§ **GIVEN INSTRUCTION**
Return the data exactly, with all pictures removed.

§ **DATA PROVIDED**
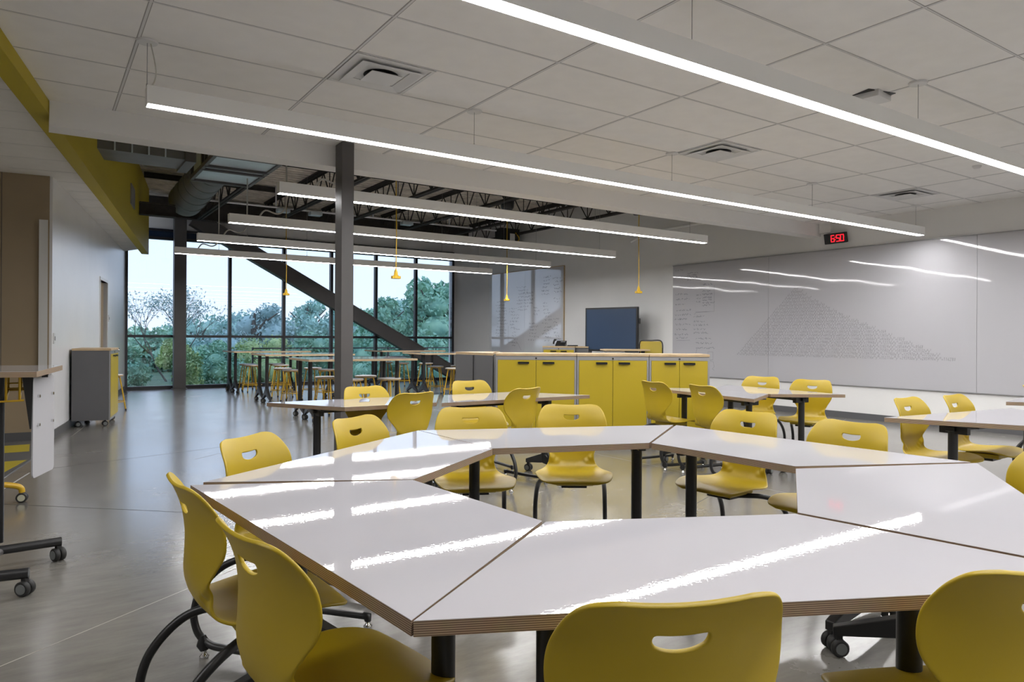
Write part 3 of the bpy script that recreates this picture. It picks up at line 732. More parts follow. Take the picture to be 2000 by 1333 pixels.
CORN = {184.3: [(.441, 2.647), (.569, 1.171), (1.185, 1.605), (1.129, 2.320)], 244.5: [(.571, 1.166), (1.985, .485), (1.865, 1.266), (1.189, 1.593)],
        304.3: [(2.006, .492), (3.286, 1.374), (2.516, 1.706), (1.887, 1.272)], 4.3: [(3.289, 1.400), (3.168, 2.950), (2.519, 2.508), (2.562, 1.741)],
        64.3: [(3.158, 2.965), (1.757, 3.529), (1.764, 2.779), (2.515, 2.519)], 124.3: [(1.750, 3.528), (.488, 2.676), (1.137, 2.328), (1.756, 2.770)]}
for k_, lb in HEX:
    x, y, oa = spots[k_]
    trap_table((x, y), rad(oa)+PI/2, lb, GR, CORN[k_])
# other groups
G2 = 'trapezoid tables in the pair behind the ring'
trap_table((2.240, 5.294), rad(90.5)+PI/2, 'trapezoid table left of the counter, its tip pointing at the column', G2)
trap_table((3.392, 5.237), rad(-90)+PI/2, 'trapezoid table left of the counter, right one of the joined pair', G2)
G3 = 'trapezoid tables near the right end of the counter'
trap_table((5.52, 4.58), rad(172)+PI/2, 'trapezoid table with two chairs tucked along its left side', G3, [(5.33, 5.36), (5.113, 3.872), (5.705, 4.165), (5.785, 4.91)])
trap_table((6.06, 4.52), rad(-5)+PI/2, 'trapezoid table near the whiteboard, its tip pointing right', G3, [(6.432, 5.233), (6.301, 3.756), (5.722, 4.150), (5.80, 4.90)])
trap_table((5.39, 2.102), rad(83.8)+PI/2, 'trapezoid table at the right edge, in front of two side-on chairs', 'trapezoid tables by the right edge')
trap_table((7.58, 2.42), rad(100)+PI/2, 'trapezoid table barely showing at the far right edge', 'trapezoid tables by the right edge')

# ================================================================== SHELL CHAIR
prof = [(.226, .424), (.208, .440), (.13, .448), (.03, .440), (-.07, .433), (-.135, .440), (-.178, .468), (-.200, .525), (-.205, .590), (-.203, .650), (-.208, .710), (-.220, .765), (-.232, .800), (-.243, .822), (-.250, .832)]
wid  = [.125, .188, .220, .228, .212, .180, .150, .138, .170, .210, .217, .204, .186, .160, .112]
ctrl = [(y, z, w) for (y, z), w in zip(prof, wid)]
fine = crom(ctrl, 3)          # rows
NR = len(fine)
NCOL = 32
def row_at(fr):
    fr = max(0, min(NR-1, fr)); i = min(int(fr), NR-2); t_ = fr-i
    return tuple(a*(1-t_)+b*t_ for a, b in zip(fine[i], fine[i+1]))
def fr_for_z(z):              # only for the back part
    lo, hi = 21.0, NR-1.0
    for _ in range(40):
        m_ = (lo+hi)/2
        if row_at(m_)[1] < z: lo = m_
        else: hi = m_
    return lo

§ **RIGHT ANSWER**
Write part 3 of the bpy script that recreates this picture. It picks up at line 732. More parts follow. Take the picture to be 2000 by 1333 pixels.
CORN = {184.3: [(.441, 2.647), (.569, 1.171), (1.185, 1.605), (1.129, 2.320)], 244.5: [(.571, 1.166), (1.985, .485), (1.865, 1.266), (1.189, 1.593)],
        304.3: [(2.006, .492), (3.286, 1.374), (2.516, 1.706), (1.887, 1.272)], 4.3: [(3.289, 1.400), (3.168, 2.950), (2.519, 2.508), (2.562, 1.741)],
        64.3: [(3.158, 2.965), (1.757, 3.529), (1.764, 2.779), (2.515, 2.519)], 124.3: [(1.750, 3.528), (.488, 2.676), (1.137, 2.328), (1.756, 2.770)]}
for k_, lb in HEX:
    x, y, oa = spots[k_]
    trap_table((x, y), rad(oa)+PI/2, lb, GR, CORN[k_])
# other groups
G2 = 'trapezoid tables in the pair behind the ring'
trap_table((2.240, 5.294), rad(90.5)+PI/2, 'trapezoid table left of the counter, its tip pointing at the column', G2)
trap_table((3.392, 5.237), rad(-90)+PI/2, 'trapezoid table left of the counter, right one of the joined pair', G2)
G3 = 'trapezoid tables near the right end of the counter'
trap_table((5.52, 4.58), rad(172)+PI/2, 'trapezoid table with two chairs tucked along its left side', G3, [(5.33, 5.36), (5.113, 3.872), (5.705, 4.165), (5.785, 4.91)])
trap_table((6.06, 4.52), rad(-5)+PI/2, 'trapezoid table near the whiteboard, its tip pointing right', G3, [(6.432, 5.233), (6.301, 3.756), (5.722, 4.150), (5.80, 4.90)])
trap_table((5.39, 2.102), rad(83.8)+PI/2, 'trapezoid table at the right edge, in front of two side-on chairs', 'trapezoid tables by the right edge')
trap_table((7.58, 2.42), rad(100)+PI/2, 'trapezoid table barely showing at the far right edge', 'trapezoid tables by the right edge')

# ================================================================== SHELL CHAIR
prof = [(.226, .424), (.208, .440), (.13, .448), (.03, .440), (-.07, .433), (-.135, .440), (-.178, .468), (-.200, .525), (-.205, .590), (-.203, .650), (-.208, .710), (-.220, .765), (-.232, .800), (-.243, .822), (-.250, .832)]
wid  = [.125, .188, .220, .228, .212, .180, .150, .138, .170, .210, .217, .204, .186, .160, .112]
ctrl = [(y, z, w) for (y, z), w in zip(prof, wid)]
fine = crom(ctrl, 3)          # rows
NR = len(fine)
NCOL = 32
def row_at(fr):
    fr = max(0, min(NR-1, fr)); i = min(int(fr), NR-2); t_ = fr-i
    return tuple(a*(1-t_)+b*t_ for a, b in zip(fine[i], fine[i+1]))
def fr_for_z(z):              # only for the back part
    lo, hi = 21.0, NR-1.0
    for _ in range(40):
        m_ = (lo+hi)/2
        if row_at(m_)[1] < z: lo = m_
        else: hi = m_
    return lo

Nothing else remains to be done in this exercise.